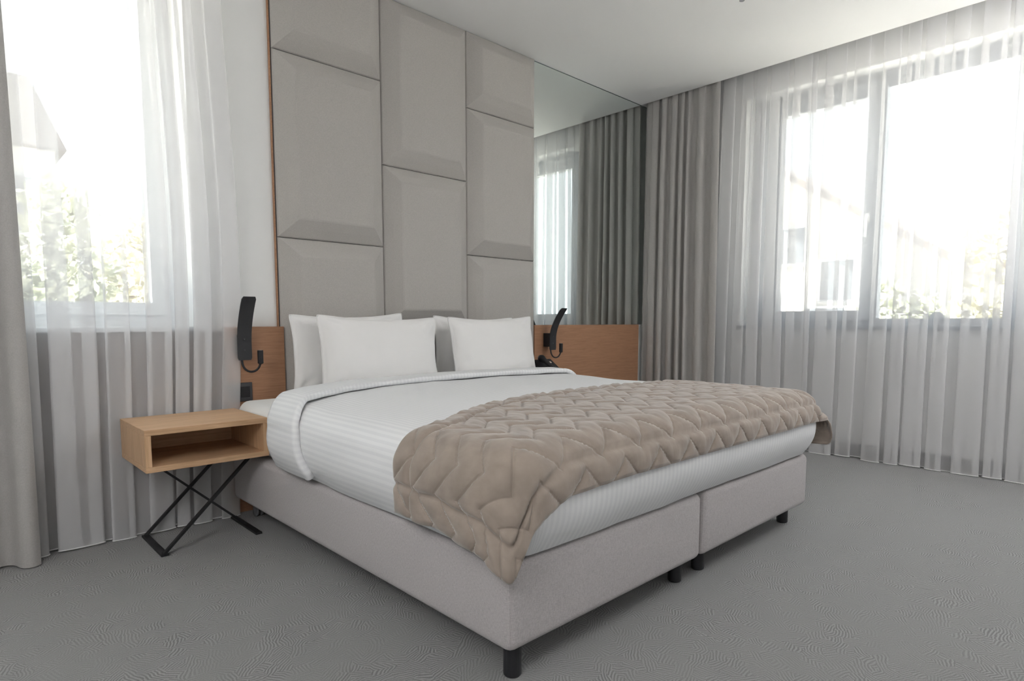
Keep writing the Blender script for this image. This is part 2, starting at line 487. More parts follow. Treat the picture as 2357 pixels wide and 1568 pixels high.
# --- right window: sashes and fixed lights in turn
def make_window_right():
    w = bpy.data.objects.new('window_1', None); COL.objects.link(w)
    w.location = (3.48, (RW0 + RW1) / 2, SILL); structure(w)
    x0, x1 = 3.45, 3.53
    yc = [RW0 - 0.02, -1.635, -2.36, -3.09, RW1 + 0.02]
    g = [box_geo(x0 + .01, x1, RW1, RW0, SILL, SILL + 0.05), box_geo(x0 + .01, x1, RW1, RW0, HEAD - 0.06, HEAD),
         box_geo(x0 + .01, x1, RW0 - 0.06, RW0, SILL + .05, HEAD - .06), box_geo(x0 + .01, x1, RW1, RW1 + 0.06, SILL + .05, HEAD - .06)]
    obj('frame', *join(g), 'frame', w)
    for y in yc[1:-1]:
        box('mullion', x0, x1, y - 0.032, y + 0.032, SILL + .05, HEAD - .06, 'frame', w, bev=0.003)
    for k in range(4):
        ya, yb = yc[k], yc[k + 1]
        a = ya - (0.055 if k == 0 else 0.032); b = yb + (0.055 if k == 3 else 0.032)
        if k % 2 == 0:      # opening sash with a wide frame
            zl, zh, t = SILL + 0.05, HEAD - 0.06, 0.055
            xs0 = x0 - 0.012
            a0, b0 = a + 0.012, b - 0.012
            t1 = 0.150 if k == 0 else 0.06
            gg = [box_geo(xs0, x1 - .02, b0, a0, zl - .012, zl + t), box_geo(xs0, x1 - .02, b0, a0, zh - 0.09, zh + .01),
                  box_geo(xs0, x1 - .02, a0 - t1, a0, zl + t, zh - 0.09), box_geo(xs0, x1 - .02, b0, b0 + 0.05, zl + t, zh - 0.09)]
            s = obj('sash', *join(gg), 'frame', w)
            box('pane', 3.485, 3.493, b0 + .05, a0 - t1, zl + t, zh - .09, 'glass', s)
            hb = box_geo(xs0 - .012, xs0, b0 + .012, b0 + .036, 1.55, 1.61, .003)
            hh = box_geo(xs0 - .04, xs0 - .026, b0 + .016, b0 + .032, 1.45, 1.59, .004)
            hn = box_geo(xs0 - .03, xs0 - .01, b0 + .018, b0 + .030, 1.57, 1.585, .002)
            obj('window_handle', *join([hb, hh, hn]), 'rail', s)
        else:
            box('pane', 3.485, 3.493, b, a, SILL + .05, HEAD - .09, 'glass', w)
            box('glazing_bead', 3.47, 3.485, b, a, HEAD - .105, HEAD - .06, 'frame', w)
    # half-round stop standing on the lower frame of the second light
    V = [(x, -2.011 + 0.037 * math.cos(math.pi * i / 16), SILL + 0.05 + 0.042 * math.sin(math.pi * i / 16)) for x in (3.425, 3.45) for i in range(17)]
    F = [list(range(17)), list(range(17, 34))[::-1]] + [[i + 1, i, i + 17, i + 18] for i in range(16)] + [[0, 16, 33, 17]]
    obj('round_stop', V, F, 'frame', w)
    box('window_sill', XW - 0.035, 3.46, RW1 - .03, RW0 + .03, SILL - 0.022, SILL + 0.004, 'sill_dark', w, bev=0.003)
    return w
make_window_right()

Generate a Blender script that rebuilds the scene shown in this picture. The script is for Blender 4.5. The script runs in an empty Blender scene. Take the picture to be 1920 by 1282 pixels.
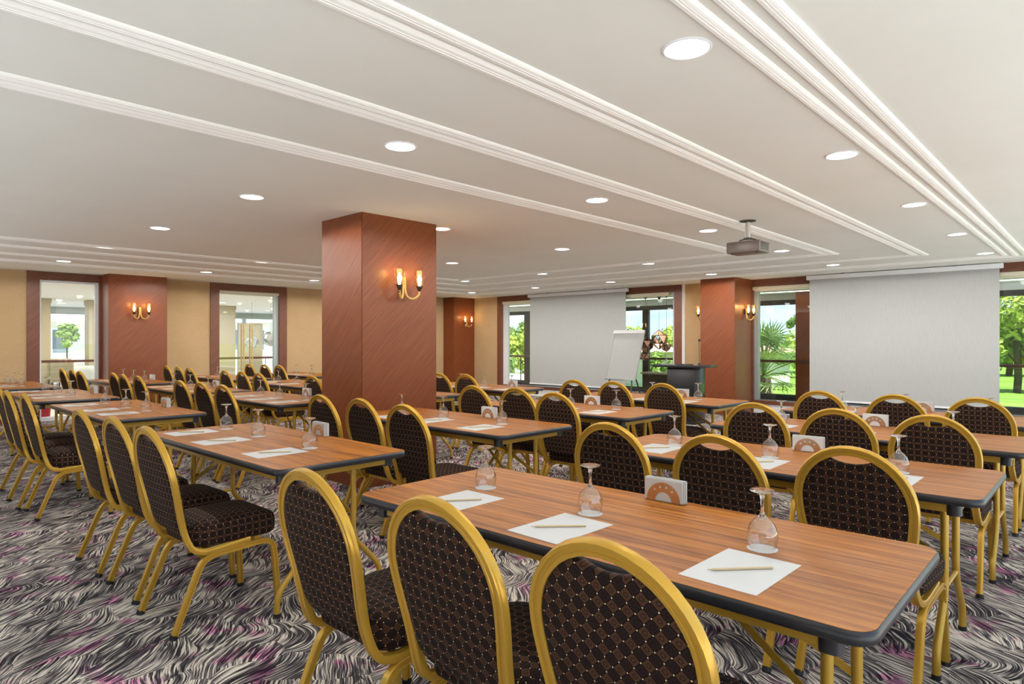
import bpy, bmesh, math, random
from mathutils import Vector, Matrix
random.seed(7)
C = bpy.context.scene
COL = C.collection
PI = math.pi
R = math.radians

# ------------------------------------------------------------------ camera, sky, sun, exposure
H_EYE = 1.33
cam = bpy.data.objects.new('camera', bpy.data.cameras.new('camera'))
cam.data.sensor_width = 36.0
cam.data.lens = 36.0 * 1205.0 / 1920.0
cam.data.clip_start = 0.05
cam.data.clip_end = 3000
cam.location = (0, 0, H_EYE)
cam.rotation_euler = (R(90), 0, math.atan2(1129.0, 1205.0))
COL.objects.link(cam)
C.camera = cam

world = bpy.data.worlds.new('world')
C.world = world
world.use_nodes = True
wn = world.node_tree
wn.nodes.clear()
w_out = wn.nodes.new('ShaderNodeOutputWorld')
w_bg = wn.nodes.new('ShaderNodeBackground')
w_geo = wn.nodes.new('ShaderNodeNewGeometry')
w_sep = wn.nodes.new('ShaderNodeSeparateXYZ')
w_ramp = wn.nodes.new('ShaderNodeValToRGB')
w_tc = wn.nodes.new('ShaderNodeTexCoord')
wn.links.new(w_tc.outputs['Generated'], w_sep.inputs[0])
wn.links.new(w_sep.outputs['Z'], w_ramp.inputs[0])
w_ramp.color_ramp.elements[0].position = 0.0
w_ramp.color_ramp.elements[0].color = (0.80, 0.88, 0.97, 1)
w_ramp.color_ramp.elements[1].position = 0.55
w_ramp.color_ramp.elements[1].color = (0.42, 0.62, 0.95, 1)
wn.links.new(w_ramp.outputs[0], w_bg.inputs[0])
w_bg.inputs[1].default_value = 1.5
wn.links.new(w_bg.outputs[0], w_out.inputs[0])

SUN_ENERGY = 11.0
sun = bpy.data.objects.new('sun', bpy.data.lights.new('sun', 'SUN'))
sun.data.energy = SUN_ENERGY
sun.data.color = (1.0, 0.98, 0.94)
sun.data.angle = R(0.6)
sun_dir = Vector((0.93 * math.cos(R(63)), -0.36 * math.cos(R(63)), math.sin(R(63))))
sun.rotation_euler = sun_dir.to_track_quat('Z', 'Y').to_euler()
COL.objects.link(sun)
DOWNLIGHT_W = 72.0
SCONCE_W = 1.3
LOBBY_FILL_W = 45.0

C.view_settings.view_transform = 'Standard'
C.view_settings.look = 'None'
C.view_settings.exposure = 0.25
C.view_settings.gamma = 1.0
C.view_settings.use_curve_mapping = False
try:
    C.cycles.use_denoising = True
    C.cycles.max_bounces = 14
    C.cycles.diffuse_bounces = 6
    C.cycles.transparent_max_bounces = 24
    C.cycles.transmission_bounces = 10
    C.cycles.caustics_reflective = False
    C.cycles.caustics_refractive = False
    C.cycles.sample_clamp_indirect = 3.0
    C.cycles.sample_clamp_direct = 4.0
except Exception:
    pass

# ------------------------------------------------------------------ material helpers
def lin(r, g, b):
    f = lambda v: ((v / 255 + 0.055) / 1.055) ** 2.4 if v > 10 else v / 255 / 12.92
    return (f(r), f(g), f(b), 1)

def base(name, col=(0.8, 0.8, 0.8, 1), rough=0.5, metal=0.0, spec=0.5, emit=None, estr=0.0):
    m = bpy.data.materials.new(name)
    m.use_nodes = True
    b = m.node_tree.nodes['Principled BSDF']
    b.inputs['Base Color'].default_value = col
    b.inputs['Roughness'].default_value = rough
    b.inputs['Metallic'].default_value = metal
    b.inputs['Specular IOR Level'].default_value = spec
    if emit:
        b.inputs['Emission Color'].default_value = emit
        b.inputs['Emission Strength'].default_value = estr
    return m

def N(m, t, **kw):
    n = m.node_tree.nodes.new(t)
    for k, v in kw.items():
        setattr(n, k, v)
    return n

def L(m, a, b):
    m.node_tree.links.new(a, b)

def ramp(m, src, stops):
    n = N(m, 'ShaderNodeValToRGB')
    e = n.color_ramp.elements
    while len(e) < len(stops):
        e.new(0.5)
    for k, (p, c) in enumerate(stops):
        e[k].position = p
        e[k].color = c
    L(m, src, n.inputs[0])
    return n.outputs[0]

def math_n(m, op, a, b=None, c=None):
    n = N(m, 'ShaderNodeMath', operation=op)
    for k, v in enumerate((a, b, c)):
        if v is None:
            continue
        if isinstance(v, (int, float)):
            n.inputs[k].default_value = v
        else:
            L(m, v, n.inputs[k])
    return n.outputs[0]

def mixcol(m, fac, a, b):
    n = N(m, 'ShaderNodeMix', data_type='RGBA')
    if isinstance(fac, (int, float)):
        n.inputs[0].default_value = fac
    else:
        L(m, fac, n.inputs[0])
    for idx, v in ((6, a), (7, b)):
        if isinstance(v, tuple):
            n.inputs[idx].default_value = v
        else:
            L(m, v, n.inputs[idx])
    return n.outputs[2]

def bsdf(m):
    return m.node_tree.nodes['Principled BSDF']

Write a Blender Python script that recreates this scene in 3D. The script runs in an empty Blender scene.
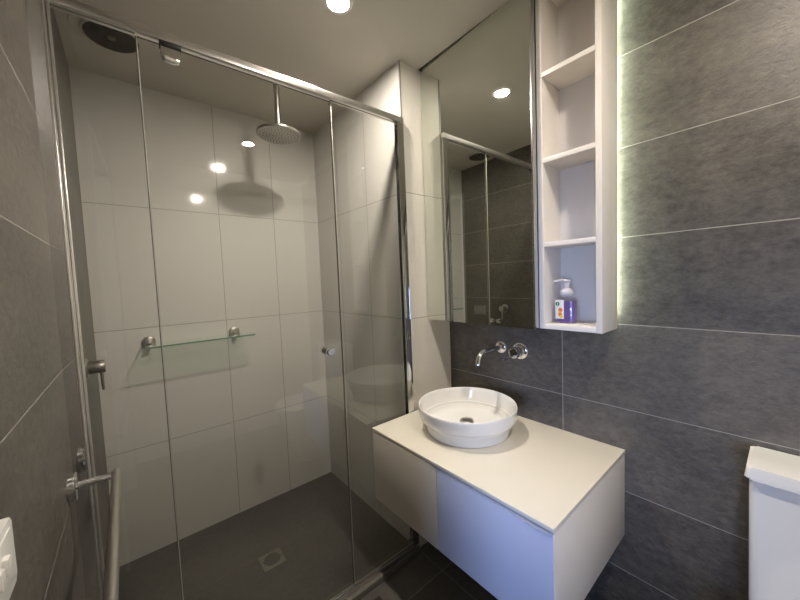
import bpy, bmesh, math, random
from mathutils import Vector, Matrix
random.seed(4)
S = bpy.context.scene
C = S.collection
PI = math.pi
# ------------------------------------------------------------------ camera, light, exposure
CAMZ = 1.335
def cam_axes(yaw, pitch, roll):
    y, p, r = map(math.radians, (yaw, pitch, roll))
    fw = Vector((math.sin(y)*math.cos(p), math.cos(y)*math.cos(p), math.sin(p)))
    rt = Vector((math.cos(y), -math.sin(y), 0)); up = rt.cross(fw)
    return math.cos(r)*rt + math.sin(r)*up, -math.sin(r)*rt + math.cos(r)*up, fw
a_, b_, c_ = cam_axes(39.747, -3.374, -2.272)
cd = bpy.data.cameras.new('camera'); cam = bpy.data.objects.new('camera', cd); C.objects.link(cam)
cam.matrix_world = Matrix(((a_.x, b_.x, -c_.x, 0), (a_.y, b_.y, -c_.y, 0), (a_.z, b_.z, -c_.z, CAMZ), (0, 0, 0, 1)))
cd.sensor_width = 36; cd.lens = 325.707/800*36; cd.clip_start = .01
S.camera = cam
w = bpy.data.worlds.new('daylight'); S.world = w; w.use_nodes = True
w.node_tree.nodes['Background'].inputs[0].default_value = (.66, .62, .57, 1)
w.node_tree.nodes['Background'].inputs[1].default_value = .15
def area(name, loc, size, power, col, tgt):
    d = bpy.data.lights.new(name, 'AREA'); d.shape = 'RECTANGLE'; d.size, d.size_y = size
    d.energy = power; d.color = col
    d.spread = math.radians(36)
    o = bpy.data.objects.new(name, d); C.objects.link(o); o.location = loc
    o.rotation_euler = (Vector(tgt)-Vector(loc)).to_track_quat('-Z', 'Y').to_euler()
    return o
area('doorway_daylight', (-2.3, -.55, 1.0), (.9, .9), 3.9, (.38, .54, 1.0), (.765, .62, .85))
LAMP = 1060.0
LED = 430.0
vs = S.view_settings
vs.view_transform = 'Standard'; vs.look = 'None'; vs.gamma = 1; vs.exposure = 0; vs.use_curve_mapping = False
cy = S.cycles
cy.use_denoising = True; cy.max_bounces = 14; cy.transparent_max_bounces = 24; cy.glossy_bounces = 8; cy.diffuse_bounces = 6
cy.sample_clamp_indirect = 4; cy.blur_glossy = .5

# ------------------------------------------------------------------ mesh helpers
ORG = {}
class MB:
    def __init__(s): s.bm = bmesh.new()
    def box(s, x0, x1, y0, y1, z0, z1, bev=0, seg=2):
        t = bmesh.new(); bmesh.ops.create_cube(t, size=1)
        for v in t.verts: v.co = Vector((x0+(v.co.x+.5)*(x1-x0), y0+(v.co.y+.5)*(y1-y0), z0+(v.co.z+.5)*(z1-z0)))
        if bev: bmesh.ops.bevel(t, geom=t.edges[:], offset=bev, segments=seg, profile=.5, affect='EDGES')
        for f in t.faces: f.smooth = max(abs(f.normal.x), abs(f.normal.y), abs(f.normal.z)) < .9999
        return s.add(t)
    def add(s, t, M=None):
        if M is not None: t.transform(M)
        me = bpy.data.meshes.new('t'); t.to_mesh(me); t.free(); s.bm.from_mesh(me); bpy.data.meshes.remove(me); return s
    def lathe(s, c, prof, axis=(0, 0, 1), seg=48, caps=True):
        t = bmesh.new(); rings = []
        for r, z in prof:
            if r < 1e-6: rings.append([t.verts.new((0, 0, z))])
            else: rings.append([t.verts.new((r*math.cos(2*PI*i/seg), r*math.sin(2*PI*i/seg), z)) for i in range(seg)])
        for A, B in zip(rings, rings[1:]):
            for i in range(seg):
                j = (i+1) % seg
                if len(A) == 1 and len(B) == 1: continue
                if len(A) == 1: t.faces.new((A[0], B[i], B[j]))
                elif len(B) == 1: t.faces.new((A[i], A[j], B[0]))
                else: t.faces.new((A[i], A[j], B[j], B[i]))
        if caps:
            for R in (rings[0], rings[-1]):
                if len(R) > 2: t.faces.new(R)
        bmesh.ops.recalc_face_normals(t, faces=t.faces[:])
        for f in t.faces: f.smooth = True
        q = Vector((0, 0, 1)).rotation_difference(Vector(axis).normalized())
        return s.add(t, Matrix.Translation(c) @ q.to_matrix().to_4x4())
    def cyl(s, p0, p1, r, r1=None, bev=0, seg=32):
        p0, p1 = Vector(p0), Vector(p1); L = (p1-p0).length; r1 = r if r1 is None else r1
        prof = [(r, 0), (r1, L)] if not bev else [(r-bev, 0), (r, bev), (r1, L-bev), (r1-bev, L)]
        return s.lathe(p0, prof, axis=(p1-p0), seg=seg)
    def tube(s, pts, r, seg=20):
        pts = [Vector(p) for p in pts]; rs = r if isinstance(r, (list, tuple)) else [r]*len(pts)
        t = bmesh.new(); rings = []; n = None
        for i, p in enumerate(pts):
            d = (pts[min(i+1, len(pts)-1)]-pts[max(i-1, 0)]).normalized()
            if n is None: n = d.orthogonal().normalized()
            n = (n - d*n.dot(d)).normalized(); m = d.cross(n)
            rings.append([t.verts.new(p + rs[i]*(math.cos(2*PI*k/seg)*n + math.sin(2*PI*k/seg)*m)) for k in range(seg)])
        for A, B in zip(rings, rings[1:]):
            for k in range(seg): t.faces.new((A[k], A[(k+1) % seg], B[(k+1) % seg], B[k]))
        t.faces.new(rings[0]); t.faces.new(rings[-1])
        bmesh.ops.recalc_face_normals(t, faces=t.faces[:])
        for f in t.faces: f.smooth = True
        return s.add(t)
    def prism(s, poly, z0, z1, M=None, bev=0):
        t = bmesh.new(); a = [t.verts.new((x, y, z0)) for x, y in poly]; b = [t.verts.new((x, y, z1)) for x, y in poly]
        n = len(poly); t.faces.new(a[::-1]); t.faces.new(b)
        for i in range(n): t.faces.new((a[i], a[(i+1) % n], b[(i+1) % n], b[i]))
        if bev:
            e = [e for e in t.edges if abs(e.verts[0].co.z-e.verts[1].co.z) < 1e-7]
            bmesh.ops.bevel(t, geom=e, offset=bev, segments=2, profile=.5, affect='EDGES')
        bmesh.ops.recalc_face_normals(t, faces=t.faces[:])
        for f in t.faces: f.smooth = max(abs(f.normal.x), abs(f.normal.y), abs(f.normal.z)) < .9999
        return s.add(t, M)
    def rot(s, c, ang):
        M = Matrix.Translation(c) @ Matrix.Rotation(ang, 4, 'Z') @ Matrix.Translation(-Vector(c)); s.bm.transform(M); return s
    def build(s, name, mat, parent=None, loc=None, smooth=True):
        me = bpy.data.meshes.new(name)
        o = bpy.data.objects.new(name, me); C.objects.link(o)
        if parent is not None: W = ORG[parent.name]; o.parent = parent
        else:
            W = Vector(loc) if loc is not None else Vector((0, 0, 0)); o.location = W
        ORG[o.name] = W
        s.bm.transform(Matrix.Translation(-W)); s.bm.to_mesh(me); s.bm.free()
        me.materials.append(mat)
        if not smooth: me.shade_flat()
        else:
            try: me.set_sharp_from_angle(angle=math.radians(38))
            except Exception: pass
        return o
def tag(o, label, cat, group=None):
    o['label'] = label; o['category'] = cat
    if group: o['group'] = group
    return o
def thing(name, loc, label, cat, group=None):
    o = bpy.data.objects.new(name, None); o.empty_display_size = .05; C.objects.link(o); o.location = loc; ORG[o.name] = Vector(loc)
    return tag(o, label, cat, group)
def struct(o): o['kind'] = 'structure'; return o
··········
| Task objective |
Make an exact copy of the lines from the one with "Write a Blender" through the one with "cy.sample_clamp_indirect = 4;", both ends in, and nothing else. Drop every picture.

| Final result |
Write a Blender Python script that recreates this scene in 3D. The script runs in an empty Blender scene.
import bpy, bmesh, math, random
from mathutils import Vector, Matrix
random.seed(4)
S = bpy.context.scene
C = S.collection
PI = math.pi
# ------------------------------------------------------------------ camera, light, exposure
CAMZ = 1.335
def cam_axes(yaw, pitch, roll):
    y, p, r = map(math.radians, (yaw, pitch, roll))
    fw = Vector((math.sin(y)*math.cos(p), math.cos(y)*math.cos(p), math.sin(p)))
    rt = Vector((math.cos(y), -math.sin(y), 0)); up = rt.cross(fw)
    return math.cos(r)*rt + math.sin(r)*up, -math.sin(r)*rt + math.cos(r)*up, fw
a_, b_, c_ = cam_axes(39.747, -3.374, -2.272)
cd = bpy.data.cameras.new('camera'); cam = bpy.data.objects.new('camera', cd); C.objects.link(cam)
cam.matrix_world = Matrix(((a_.x, b_.x, -c_.x, 0), (a_.y, b_.y, -c_.y, 0), (a_.z, b_.z, -c_.z, CAMZ), (0, 0, 0, 1)))
cd.sensor_width = 36; cd.lens = 325.707/800*36; cd.clip_start = .01
S.camera = cam
w = bpy.data.worlds.new('daylight'); S.world = w; w.use_nodes = True
w.node_tree.nodes['Background'].inputs[0].default_value = (.66, .62, .57, 1)
w.node_tree.nodes['Background'].inputs[1].default_value = .15
def area(name, loc, size, power, col, tgt):
    d = bpy.data.lights.new(name, 'AREA'); d.shape = 'RECTANGLE'; d.size, d.size_y = size
    d.energy = power; d.color = col
    d.spread = math.radians(36)
    o = bpy.data.objects.new(name, d); C.objects.link(o); o.location = loc
    o.rotation_euler = (Vector(tgt)-Vector(loc)).to_track_quat('-Z', 'Y').to_euler()
    return o
area('doorway_daylight', (-2.3, -.55, 1.0), (.9, .9), 3.9, (.38, .54, 1.0), (.765, .62, .85))
LAMP = 1060.0
LED = 430.0
vs = S.view_settings
vs.view_transform = 'Standard'; vs.look = 'None'; vs.gamma = 1; vs.exposure = 0; vs.use_curve_mapping = False
cy = S.cycles
cy.use_denoising = True; cy.max_bounces = 14; cy.transparent_max_bounces = 24; cy.glossy_bounces = 8; cy.diffuse_bounces = 6
cy.sample_clamp_indirect = 4; cy.blur_glossy = .5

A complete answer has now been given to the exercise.